Quand on regarde ce qui s'est passé au Chili et qu'on le compare à ce qui se passe actuellement au Venezuela, on voit que c'est exactement la même chose: pénurie, sabotages, désinformation etc...

- L'opération Condor fait-elle également partie de cette structure?

- L'opération Condor fut un excellent exemple d'une tactique de contre-rébellion. Les dictatures militaires d'Amérique Latine se sont unies pour cette opération conjointe qui était comme une omerta mafieuse dans laquelle tous allaient être responsables des assassinats qui ont été commis au nom de la Doctrine de Sécurité Nationale des Etats-Unis. Il y en a qui veulent confondre et parlent de la doctrine française qui est une doctrine de guerre contre-rébellion qui, comme d'autres identiques, fait partie des enseignements de l'Ecole des Amériques. Sans doute dans les années 60, les militaires argentins, par exemple, ont étudié en France et ensuite tous ceux qui se sont rendus à l'Ecole des Amériques dans le Commando Sud ont aussi étudié cette doctrine française, en particulier ce qui concerne la contre-rébellion urbaine. Mais ce ne fut pas la France qui a imposé les dictatures du Cône Sud. C'est aussi de la contre-rébellion de tenter de cacher la responsabilité des Etats-Unis dans la naissance et la subsistance de nos dictatures.

- Quel rôle jouent les médias?

- La concentration des médias fait partie de ce schéma contre-rébellion non seulement en Amérique Latine mais dans le monde entier. Pendant cette période de l'histoire, le pouvoir hégémonique gère 95% de l'information qui circule dans le monde. L'information est traitée dans les bureaux militaires mêmes du Pentagone.

- Que peut-on faire pour affronter cette doctrine contre-rébellion?

- D'abord, les gouvernements de la région doivent évaluer clairement la situation actuelle et les véritables dangers. Il faut prendre comme exemple ce qu'a fait le président Evo Morales, qui a expulsé de Bolivia la CIA, la DEA et l'USAID. Et quand il a découvert qu'on tentait de fomenter un coup d'Etat depuis l'ambassade des Etats-Unis, il n'a pas hésité à expulser l'ambassadeur.

De plus, actuellement, les droits des régions dépendent absolument du financement, de l'assistance et des ordres extérieurs. En Argentine, nous en avons un très bon exemple avec l'opposition qui répond aux fonds vautours qui tentent d'attaquer ce pays pour une dette contractée de façon totalement illégale.

Nous devons être tout à fait prêts à affronter ces situations. Il n'est pas possible qu'ils fassent au président Maduro la même chose qu'à Salvador Allende il y a 40 ans et que nous ne réagissions pas. Il semble que nous n'avons rien appris.

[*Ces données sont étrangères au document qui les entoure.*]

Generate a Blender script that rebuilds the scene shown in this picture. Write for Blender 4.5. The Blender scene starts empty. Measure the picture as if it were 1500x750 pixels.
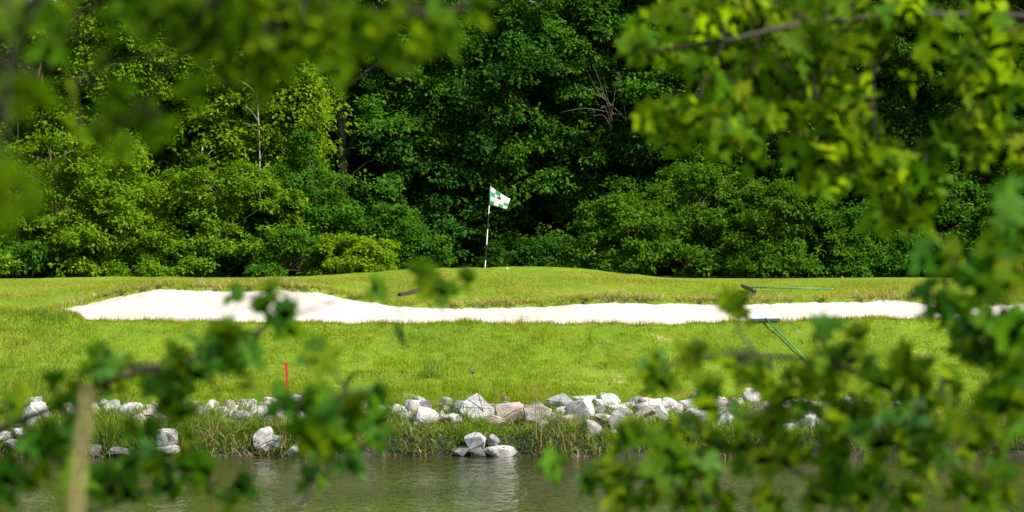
import bpy, bmesh, math, random
import numpy as np
from mathutils import Vector, Matrix

S = bpy.context.scene
COL = S.collection
rng = np.random.default_rng(7)
random.seed(7)

# ------------------------------------------------------------------ camera
F = 1500 * 100 / 36.0          # focal length in pixels of the 1500 wide photograph
CZ = 3.55                      # eye height above the pond
def at(px, py, Y):             # point seen at a photo pixel, Y metres away
    return Vector(((px - 750) / F * Y, Y, CZ - (py - 375) / F * Y))
cam = bpy.data.cameras.new('camera')
cam.lens = 100; cam.sensor_width = 36; cam.clip_start = 0.05; cam.clip_end = 5000
cam.dof.use_dof = True; cam.dof.focus_distance = 60; cam.dof.aperture_fstop = 9.0
cam.dof.aperture_blades = 0
co = bpy.data.objects.new('camera', cam); COL.objects.link(co)
co.location = (0, 0, CZ); co.rotation_euler = (math.radians(90), 0, 0)
S.camera = co

# ------------------------------------------------------------------ light
SUN_EL = math.radians(52)
saz = Vector((0.86, -0.51, 0)).normalized()
sdir = Vector((saz.x * math.cos(SUN_EL), saz.y * math.cos(SUN_EL), math.sin(SUN_EL)))
sl = bpy.data.lights.new('sun', 'SUN'); sl.energy = 5.0; sl.angle = math.radians(0.53)
sl.color = (1.0, 0.93, 0.82)
so = bpy.data.objects.new('sun', sl); COL.objects.link(so)
so.rotation_euler = sdir.to_track_quat('Z', 'Y').to_euler(); so.location = (20, -10, 40)
w = bpy.data.worlds.new('World'); S.world = w; w.use_nodes = True
wn = w.node_tree.nodes; bgn = wn['Background']
sky = wn.new('ShaderNodeTexSky'); sky.sky_type = 'NISHITA'; sky.sun_disc = False
sky.sun_elevation = SUN_EL; sky.sun_rotation = math.atan2(saz.x, saz.y)
w.node_tree.links.new(sky.outputs['Color'], bgn.inputs['Color'])
bgn.inputs['Strength'].default_value = 0.098

S.render.engine = 'CYCLES'
S.view_settings.view_transform = 'Standard'; S.view_settings.look = 'None'
S.view_settings.gamma = 1.0; S.view_settings.exposure = 1.13
cy = S.cycles
cy.max_bounces = 6; cy.diffuse_bounces = 3; cy.glossy_bounces = 3; cy.transmission_bounces = 4
cy.transparent_max_bounces = 4; cy.caustics_reflective = False; cy.caustics_refractive = False
cy.use_denoising = True
try:
    cy.denoiser = 'OPENIMAGEDENOISE'; cy.denoising_input_passes = 'RGB_ALBEDO_NORMAL'
except Exception: pass
cy.sample_clamp_indirect = 6.0

# ------------------------------------------------------------------ materials
def newmat(name):
    m = bpy.data.materials.new(name); m.use_nodes = True
    nt = m.node_tree; b = nt.nodes['Principled BSDF']
    return m, nt, b
def N(nt, t, **kw):
    n = nt.nodes.new(t)
    for k, v in kw.items(): setattr(n, k, v)
    return n
def ramp(nt, stops, fac=None):
    r = nt.nodes.new('ShaderNodeValToRGB')
    e = r.color_ramp.elements
    while len(e) < len(stops): e.new(0.5)
    for el, (p, c) in zip(e, stops):
        el.position = p; el.color = (*c, 1)
    if fac is not None: nt.links.new(fac, r.inputs['Fac'])
    return r
def noise(nt, scale, detail=4, rough=.55, vec=None):
    n = nt.nodes.new('ShaderNodeTexNoise')
    n.inputs['Scale'].default_value = scale; n.inputs['Detail'].default_value = detail
    n.inputs['Roughness'].default_value = rough
    if vec is not None: nt.links.new(vec, n.inputs['Vector'])
    return n
def objco(nt): return nt.nodes.new('ShaderNodeTexCoord').outputs['Object']
def geopos(nt): return nt.nodes.new('ShaderNodeNewGeometry').outputs['Position']
def mix(nt, a, b, fac, blend='MIX'):
    m = nt.nodes.new('ShaderNodeMix'); m.data_type = 'RGBA'; m.blend_type = blend
    for s, v in (('A', a), ('B', b)):
        sk = [i for i in m.inputs if i.name == s and i.type == 'RGBA'][0]
        if isinstance(v, tuple): sk.default_value = (*v, 1)
        else: nt.links.new(v, sk)
    fs = m.inputs[0]
    if isinstance(fac, (int, float)): fs.default_value = fac
    else: nt.links.new(fac, fs)
    return [o for o in m.outputs if o.type == 'RGBA'][0]
def bump(nt, b, h, strength, dist):
    n = nt.nodes.new('ShaderNodeBump'); n.inputs['Strength'].default_value = strength
    n.inputs['Distance'].default_value = dist
    nt.links.new(h, n.inputs['Height']); nt.links.new(n.outputs['Normal'], b.inputs['Normal'])

def leaf_mat(name, stops, trans, tfac=.38, rough=.6, patch=None, spec=.04):
    """per-leaf colour variation, a share of the light passes through the blade"""
    m, nt, b = newmat(name)
    g = nt.nodes.new('ShaderNodeNewGeometry')
    c = ramp(nt, stops, g.outputs['Random Per Island']).outputs['Color']
    if patch:
        sc, col, lo, hi = patch
        n = noise(nt, sc, 3, .6, g.outputs['Position'])
        f = ramp(nt, [(lo, (0, 0, 0)), (hi, (1, 1, 1))], n.outputs['Fac']).outputs['Color']
        c = mix(nt, c, col, f)
    nt.links.new(c, b.inputs['Base Color'])
    b.inputs['Roughness'].default_value = rough
    b.inputs['Specular IOR Level'].default_value = spec
    t = nt.nodes.new('ShaderNodeBsdfTranslucent')
    tc = mix(nt, c, trans, .6)
    nt.links.new(tc, t.inputs['Color'])
    mx = nt.nodes.new('ShaderNodeMixShader'); mx.inputs['Fac'].default_value = tfac
    nt.links.new(b.outputs[0], mx.inputs[1]); nt.links.new(t.outputs[0], mx.inputs[2])
    nt.links.new(mx.outputs[0], nt.nodes['Material Output'].inputs['Surface'])
    return m
def ramp3(a, b_, c): return [(0.0, a), (0.5, b_), (1.0, c)]

M = {}
M['leaf_bright'] = leaf_mat('leaf_bright', ramp3((.040,.105,.003), (.082,.170,.004), (.15,.23,.005)), (.28,.50,.004), .36)
M['leaf_fresh'] = leaf_mat('leaf_fresh', ramp3((.034,.098,.003), (.070,.155,.004), (.125,.20,.005)), (.20,.38,.004), .34)
M['leaf_yellow'] = leaf_mat('leaf_yellow', ramp3((.06,.14,.004), (.10,.20,.005), (.17,.25,.007)), (.32,.50,.005), .42)
M['leaf_mid']    = leaf_mat('leaf_mid', ramp3((.018,.070,.004), (.034,.105,.005), (.065,.14,.006)), (.10,.28,.005), .32)
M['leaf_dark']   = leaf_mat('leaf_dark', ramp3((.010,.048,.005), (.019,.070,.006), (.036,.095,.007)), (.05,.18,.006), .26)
M['leaf_olive']  = leaf_mat('leaf_olive', ramp3((.020,.075,.003), (.042,.110,.004), (.075,.145,.005)), (.13,.28,.004), .32)
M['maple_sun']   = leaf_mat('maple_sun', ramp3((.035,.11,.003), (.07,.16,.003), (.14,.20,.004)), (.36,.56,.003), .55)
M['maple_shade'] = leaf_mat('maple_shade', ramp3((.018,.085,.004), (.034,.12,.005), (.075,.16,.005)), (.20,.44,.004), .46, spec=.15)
M['maple_near']  = leaf_mat('maple_near', ramp3((.035,.095,.003), (.07,.14,.004), (.14,.17,.005)), (.32,.46,.004), .48)
M['grass_short'] = leaf_mat('grass_short', [(0,(.05,.12,.004)),(.45,(.155,.225,.005)),(.88,(.27,.30,.009)),(1,(.42,.36,.12))],
                            (.36,.46,.008), .36, patch=(1.1,(.33,.30,.05),.54,.72))
M['grass_rough'] = leaf_mat('grass_rough', [(0,(.13,.17,.010)),(.5,(.22,.25,.014)),(.85,(.32,.30,.03)),(1,(.46,.36,.14))],
                            (.42,.44,.02), .36, patch=(.9,(.36,.31,.06),.48,.68))
M['grass_tall'] = leaf_mat('grass_tall', [(0,(.05,.12,.008)),(.5,(.10,.20,.012)),(.85,(.18,.26,.02)),(1,(.34,.30,.12))],
                            (.24,.36,.01), .34)
M['straw'] = leaf_mat('straw', ramp3((.16,.10,.045), (.32,.23,.11), (.48,.38,.21)), (.4,.3,.15), .2)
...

tous les organismes d'intégration de la région doivent se mettre d'accord pour combattre les plans contre-rébellion qui menacent nos peuples.

Il sutilisent toutes leurs ressources. Ils ont infiltré les gauches. Nous le voyons ces jours-ci en Equateur, dans le plan contre-rébellion qui est mené contre le Gouvernement. Il y a quelques jours, on a pu voir qu'il y avait des marches de droite et des gauches radicales contre le Gouvernement du président Rafael Correa. Il faut aussi avoir de cela une définition claire: un secteur n'est pas de gauche parce qu'il le dit mais parce qu'il démontre dans les faits qu'il l'est. Une gauche qui roule avec la droite ne peut pas s'appeler une gauche parce qu'elle a perdu ses caractéristiques et ses principes.